Rescuing the Gospel by Erwin Lutzer

I debated requesting this book because I didn't know if I'd have time to read it, but I'm so glad I did!

Next year is the Reformation's 500th anniversary, and Lutzer takes us through the journey of the Gospel through the lives of some of the most influential reformers. Lutzer gives us the spiritual background history of England, Germany, Scotland, Switzerland, and France in his retelling of the Reformation movement. He write the stories of Knox, Calvin, Zwingli, and Luther in vivid detail, capturing the attention of the reader. Though three-quarters of the book is devoted to Luther's reforms, Lutzer describes each of these men with their virtues and vices. Sometimes Christians look up to these people as almost perfect examples, but they were just humans. But men that God chose to use mightly despite their flaws.

We see the history of the spiritual world and the influence of the Catholic church during these times. The darkness that prevailed in the hearts and minds of the people, and the corrupt spiritual leaders who influenced the people only served to brighten the light of the Gospel once it was rescued from the distortions of man.

Lutzer also describes the different divisions among the reformers, namely the Lord's Table and baptism: two debates that still exist today, and likely will until the end of time. Also the separation of church and state and the discussion of war vs. pacifism. The reformers did not all agree on every doctrine, but one thing bound them together. One thing that led them to support one another and pass the baton to the next man: the Gospel.

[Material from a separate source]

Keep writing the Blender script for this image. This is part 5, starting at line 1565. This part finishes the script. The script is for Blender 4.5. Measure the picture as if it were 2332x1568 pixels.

Lutzer gives a bit of detail on some of the smaller groups that broke off from the Catholic Church: Anabaptists, Lutherans, Mennonites, Huguenots, Puritans, Dutch Reformed, and Presbyterians. He also comments on the burning of Servetus and the doctrine of predestination regarding Calvin. Lutzer also frequently enlightens his readers on the history and aspects of the Catholic church, detailing how it differs in regards to salvation and worship from the Protestants.

While not an extensive history of the Reformation and the impact it had on the world, this book provides a much needed reminder of the men gone before and the work they did to shine the light of the Gospel in a dark world--a world much like ours today. The Reformation isn't over.

"Despite these differences, that which united them [the reformers] was greater than that which divided them." The reformers lived on the Word of God: sola Scriptura, sola gratia, sola fide, solus Christus, and soli Deo gloria. On the eve of the anniversary of the Reformation, this would be a great book to read to review the challenges men faced to present the light of truth to the world. They weren't perfect men, but they were willing to die for their faith, and they stood on the Word of God because their conscience and convictions held them captive to it.

I received this book free from Baker Books through the Baker Books Bloggers program. The opinions I have expressed are my own, and I was not required to write a positive review.